Here were players who communicated with an overwhelming beauty and intoxicating power. More than this, however, they had a uniqueness of expression. It wasn’t just saxophonists who moved the young Bancroft. Pianists Thelonious Monk and Duke Ellington, bassists Charles Mingus and Jimmy Garrison and vocalists Billie Holiday and Ella Fitzgerald, as well as characters who shaped jazz from Louis Armstrong through Charlie Parker and on to David Murray and beyond, drove Bancroft’s desire also to find his own voice.

“As a white European from a privileged background, I had no idea of the life experiences that fed into those who nurtured and sustained the Black American jazz tradition,” says Bancroft.  “I listened to these musicians with a sense of awe but I also took inspiration from European jazz, Celtic music, Indian classical music, African traditions, Western classical music and a host of other sources across musicology, science, philosophy and literature.”

For years, although he continued to listen to it, Bancroft studiously avoided playing the repertoire that had triggered his interest in jazz, preferring to concentrate on music shaped by his own experience. Then, a few years ago, he felt ready. Gathering together long-time partners, bassist Mario Caribe and twin brother, Tom Bancroft, he formed a trio he felt both comfortable with and suitably challenged by.

“It seemed that the time was right to start playing gigs where we celebrated this music,” he says. “It’s not just about the melodies and chord changes. It is about rhythm, it is about feel, about technical and spiritual aspects of improvisation. It’s also about honesty and creating form and meaning in the moment.”

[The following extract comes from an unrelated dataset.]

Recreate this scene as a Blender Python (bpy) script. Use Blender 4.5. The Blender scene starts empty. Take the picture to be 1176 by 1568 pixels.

The performances on this album aren’t built from a process of imitation or simulation, Bancroft stresses. As a group the trio are trying to honour the process of finding one’s voice, of being a true improviser, allowing meaning to emerge in music that is within a tradition, but which is fresh, vital and authentic.

“Others will decide if we have succeeded in this,” he says.

For Bancroft, it feels more important than ever to acknowledge the achievement Black American musicians made in developing jazz as an art form.

 "It is profoundly dispiriting," he says, "that as we come to release this album, the current American administration is lurching towards autocracy, espousing white supremacist messages and rolling back most of the advances that had been made in reducing discrimination against the Black American population while attempting to suppress their vote."

No Need for Silence was recorded in two sessions in Ringo Barn in Midlothian, Scotland, at the smallholding where Phil Bancroft lives with his wife, Jude and son, Angus. The first session, in July 2024, produced Love For Sale, Fables of Faubus, Nancy With The Laughing Face and Deluge. The second session, in May 2025, produced the rest of the tracks. The recording sessions were overseen by Kevin Murray. The music was mixed and produced by Phil Bancroft with input from Tom Bancroft, and the album was mastered by Garry Boyle of Stateroom Studios.